“O filme contém alguns sustos genuínos, vários efeitos especiais convincentes e gore suficiente para enojar as crianças de todas as idades. O que falta é alma, imaginação e o mais vago vestígio de sentimento humano. Para o filme, por sorte, estes ingredientes não são realmente necessários para que seja um sucesso de bilheteria, especialmente durante a temporada de verão.”
Embora o conteúdo de algumas críticas a Prometheus seja parecido, o parágrafo acima se refere ao filme que ele precede: Alien o Oitavo Passageiro. O trecho citado é da crítica da revista Time que, assim como o New York Times e vários outros veículos, fez um review bastante negativo do filme de Ridley Scott, alegando ser uma mistura de Star Wars com Tubarão, trazendo toques de 2001: Uma Odisséia no Espaço. Engraçado portanto perceber que críticas tão parecidas são feitas ao novo trabalho de Scott, mas dessa vez comparando-o ao próprio Alien, 33 anos depois de sua estreia.
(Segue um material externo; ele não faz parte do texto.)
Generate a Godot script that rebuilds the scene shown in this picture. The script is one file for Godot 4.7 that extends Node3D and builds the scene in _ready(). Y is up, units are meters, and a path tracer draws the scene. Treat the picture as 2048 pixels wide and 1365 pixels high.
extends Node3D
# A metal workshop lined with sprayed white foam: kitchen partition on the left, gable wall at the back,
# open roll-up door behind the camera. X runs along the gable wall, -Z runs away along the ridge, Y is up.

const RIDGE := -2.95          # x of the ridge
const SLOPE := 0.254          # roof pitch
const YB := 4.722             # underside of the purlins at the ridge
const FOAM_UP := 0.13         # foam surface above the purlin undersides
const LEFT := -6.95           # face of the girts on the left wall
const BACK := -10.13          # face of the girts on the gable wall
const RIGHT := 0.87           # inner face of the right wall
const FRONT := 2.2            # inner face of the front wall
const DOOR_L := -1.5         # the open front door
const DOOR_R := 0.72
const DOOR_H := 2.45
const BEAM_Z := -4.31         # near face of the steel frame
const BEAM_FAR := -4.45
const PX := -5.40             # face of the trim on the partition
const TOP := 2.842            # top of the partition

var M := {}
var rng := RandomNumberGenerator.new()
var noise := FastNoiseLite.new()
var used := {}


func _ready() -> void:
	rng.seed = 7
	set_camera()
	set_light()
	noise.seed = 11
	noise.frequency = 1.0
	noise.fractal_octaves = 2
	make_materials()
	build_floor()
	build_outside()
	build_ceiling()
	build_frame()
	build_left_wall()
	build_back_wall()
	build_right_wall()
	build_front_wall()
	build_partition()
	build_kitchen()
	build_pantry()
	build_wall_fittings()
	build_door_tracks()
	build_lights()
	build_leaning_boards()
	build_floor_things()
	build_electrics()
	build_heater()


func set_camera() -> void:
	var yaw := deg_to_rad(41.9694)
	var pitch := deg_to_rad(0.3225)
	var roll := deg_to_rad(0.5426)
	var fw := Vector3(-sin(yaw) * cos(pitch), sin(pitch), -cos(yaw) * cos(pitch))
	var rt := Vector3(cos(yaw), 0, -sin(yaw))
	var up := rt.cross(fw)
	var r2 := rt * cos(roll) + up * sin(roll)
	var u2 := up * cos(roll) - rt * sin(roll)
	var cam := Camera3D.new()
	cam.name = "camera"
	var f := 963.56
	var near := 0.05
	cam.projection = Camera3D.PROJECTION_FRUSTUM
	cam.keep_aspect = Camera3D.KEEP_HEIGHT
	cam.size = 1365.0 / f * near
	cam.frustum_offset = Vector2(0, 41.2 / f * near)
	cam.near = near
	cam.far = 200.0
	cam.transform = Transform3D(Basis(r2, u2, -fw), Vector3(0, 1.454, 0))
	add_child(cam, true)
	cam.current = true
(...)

A questão em Alien, que alguns críticos só foram perceber anos depois, sempre foi o feminismo. Se a Tenente Ripley não era responsável pela missão, coube a ela o papel de sobrevivente, de enfrentar monstros e assumir sua posição em um mundo masculino, conquistando seu espaço à força. A sociedade estava neste ponto em 1979 com as mulheres chegando cada vez mais a cargos de poder na hierarquia das empresas após a onda feminista dos anos 60. Além disso, toda a simbologia do longa remete ao poder do falo masculino e a imposição através do gênero. Em Prometheus, que estreou na última sexta-feira nos cinemas brasileiros, a temática se repete. Quando a humanidade parte em busca de seus pais, representados pelos “engenheiros” – diga-se de passagem um arquétipo masculino escancarado – é novamente a mulher que conduz a história, através da cientista Elizabeth Shaw vivida por Noomi Rapace, curiosamente uma mulher que não pode gerar filhos.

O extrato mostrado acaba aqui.